Es una obviedad decir que la tecnología (la aplicación de los conocimientos científicos) sigue una trayectoria exponencial. Pero una cosa es la tecnología y otra muy distinta la Ciencia. Sin el desarrollo de la ciencia no existiría la tecnología. Incluso detrás del desarrollo de las herramientas de piedra de nuestros antepasados del Pleistoceno existía una experiencia previa sobre las propiedades de los materiales y la forma más eficaz de los útiles. Por supuesto, muchos resultados científicos acaban en el cesto de los papeles, como las primeras páginas de un novelista que comienza su obra. Pero de cuando en cuando suena la flauta (un nuevo paradigma) y no es por casualidad. Es entonces cuando se produce una cascada de nuevos avances científicos y tecnológicos. Y para que la flauta esté afinada quizá hayan hecho falta muchos errores y nuevos ensayos.

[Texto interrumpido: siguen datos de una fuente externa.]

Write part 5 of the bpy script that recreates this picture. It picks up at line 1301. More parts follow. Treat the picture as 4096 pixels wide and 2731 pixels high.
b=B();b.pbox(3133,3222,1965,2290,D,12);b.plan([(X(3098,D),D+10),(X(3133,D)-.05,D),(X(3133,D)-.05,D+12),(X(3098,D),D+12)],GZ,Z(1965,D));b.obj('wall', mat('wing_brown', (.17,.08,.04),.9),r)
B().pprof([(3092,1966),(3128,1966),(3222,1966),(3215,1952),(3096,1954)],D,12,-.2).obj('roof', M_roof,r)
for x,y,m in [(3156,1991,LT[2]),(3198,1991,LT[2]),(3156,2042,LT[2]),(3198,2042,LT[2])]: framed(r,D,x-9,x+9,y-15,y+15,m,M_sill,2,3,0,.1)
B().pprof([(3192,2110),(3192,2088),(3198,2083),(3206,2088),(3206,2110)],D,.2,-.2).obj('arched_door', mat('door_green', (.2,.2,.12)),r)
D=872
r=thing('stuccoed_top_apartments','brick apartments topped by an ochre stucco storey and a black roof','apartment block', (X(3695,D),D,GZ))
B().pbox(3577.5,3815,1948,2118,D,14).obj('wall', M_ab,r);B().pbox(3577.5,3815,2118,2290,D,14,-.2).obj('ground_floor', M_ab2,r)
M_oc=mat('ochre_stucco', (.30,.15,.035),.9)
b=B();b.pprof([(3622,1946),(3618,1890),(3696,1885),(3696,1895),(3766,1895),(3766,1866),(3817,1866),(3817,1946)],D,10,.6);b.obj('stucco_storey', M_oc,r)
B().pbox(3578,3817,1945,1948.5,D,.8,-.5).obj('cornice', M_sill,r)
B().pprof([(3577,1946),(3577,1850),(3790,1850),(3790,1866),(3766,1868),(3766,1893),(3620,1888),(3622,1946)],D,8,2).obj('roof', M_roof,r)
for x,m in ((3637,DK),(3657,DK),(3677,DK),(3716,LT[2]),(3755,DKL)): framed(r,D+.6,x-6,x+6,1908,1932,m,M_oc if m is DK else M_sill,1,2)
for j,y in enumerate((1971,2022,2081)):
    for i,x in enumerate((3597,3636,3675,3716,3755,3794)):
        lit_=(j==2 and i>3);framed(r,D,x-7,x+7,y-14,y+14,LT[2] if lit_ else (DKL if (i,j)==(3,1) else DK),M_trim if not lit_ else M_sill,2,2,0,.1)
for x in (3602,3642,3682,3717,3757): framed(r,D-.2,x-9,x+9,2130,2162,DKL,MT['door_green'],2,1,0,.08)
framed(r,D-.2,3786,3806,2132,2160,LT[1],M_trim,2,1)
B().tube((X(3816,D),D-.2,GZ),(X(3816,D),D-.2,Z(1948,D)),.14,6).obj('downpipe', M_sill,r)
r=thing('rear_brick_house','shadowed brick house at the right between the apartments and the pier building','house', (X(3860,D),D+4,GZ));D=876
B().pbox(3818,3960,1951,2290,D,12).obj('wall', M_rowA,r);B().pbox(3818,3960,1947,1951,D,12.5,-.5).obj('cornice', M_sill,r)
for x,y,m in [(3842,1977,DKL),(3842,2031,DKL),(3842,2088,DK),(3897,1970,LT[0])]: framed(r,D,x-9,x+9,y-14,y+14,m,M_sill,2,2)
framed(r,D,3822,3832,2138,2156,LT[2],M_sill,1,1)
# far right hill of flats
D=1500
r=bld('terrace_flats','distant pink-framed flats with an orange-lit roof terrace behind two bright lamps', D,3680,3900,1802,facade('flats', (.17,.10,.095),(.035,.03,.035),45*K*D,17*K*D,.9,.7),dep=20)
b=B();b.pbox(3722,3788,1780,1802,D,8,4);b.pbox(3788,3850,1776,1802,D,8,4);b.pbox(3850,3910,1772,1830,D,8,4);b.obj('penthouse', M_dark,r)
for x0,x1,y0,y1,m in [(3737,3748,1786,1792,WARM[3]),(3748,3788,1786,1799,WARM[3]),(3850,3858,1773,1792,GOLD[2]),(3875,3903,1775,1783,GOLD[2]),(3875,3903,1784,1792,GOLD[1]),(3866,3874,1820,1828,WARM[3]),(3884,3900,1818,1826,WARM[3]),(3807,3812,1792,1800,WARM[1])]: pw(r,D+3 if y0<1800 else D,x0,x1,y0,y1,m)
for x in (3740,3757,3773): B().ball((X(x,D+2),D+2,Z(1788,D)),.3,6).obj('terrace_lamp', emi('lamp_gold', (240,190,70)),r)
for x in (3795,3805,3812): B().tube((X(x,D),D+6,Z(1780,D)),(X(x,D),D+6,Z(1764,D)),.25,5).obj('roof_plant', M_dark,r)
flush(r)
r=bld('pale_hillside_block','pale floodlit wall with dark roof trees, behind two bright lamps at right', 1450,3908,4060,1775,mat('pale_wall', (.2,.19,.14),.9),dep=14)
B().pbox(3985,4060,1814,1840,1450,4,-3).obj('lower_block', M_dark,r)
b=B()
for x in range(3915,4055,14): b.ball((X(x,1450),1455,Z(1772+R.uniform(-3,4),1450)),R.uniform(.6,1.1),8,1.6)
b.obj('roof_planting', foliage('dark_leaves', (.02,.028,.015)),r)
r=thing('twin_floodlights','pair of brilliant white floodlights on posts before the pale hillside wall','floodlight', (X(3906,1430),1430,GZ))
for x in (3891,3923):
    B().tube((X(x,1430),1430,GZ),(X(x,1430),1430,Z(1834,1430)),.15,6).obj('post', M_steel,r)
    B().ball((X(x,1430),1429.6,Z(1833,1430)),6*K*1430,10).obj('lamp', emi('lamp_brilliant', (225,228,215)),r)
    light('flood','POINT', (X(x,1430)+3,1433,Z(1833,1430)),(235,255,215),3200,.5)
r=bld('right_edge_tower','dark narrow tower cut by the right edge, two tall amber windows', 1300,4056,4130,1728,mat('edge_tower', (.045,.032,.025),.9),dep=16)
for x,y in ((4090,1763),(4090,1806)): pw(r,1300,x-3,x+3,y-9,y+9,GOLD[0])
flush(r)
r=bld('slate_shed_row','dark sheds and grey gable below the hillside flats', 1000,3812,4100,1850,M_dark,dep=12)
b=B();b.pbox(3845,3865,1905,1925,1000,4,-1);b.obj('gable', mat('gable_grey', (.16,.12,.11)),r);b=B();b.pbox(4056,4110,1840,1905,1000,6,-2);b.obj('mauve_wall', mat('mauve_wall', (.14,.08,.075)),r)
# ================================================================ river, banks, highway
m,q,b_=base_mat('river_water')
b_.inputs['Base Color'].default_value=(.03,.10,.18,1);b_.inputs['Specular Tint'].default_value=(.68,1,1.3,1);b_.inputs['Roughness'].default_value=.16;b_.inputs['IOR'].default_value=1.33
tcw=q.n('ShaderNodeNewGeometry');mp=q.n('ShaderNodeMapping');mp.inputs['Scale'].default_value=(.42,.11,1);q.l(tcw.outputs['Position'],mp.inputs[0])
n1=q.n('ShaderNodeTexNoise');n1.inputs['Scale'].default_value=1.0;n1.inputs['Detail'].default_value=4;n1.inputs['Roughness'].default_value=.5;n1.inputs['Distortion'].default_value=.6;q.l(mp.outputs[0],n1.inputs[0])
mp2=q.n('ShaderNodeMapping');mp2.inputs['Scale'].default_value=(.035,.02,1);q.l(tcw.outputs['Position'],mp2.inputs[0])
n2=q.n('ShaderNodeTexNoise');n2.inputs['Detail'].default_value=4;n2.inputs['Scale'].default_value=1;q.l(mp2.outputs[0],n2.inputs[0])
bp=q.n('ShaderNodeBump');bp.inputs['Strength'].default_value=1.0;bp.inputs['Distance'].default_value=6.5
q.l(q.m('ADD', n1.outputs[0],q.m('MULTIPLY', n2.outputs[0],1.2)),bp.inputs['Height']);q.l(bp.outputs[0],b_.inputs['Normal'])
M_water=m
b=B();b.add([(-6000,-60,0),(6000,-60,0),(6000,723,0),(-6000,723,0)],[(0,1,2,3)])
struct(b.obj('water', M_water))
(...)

Por último, no puedo dejar de romper una lanza a favor de la humanidades. Son muchos los se pregunten sobre la utilidad de determinados conocimientos, como el estudio de las lenguas extinguidas o la historia ¿Para que sirven? -me preguntan en muchas ocasiones- ¿Para que invertir en este tipo de estudios? ¿No es perder tiempo y dinero? De nuevo surge la cultura pragmática, impresa a sangre y fuego en nuestras mentes incautas. Es difícil responder a esa pregunta, cuando existe un bombardeo continuo sobre los recortes en educación o sanidad. El aforismo griego “conócete a ti mismo”, que está redactado sobre la piedra del antiguo templo de Apolo, en Delfos, y de atribución dudosa a varios filósofos de la antigua Grecia, puede ser la mejor respuesta a esa pregunta. Si los seres humanos no tenemos un mejor conocimiento de nosotros mismos, sobre la identidad, los valores y las limitaciones de nuestra propia especie, tropezaremos una y otra vez en la misma piedra. Lo que parece ser bueno para hoy puede ser una fatalidad para el día de mañana. Enriquecer el conocimiento y hacer partícipe de el a toda la sociedad es la única manera de no avanzar a ciegas, con una peligrosa venda sobre los ojos.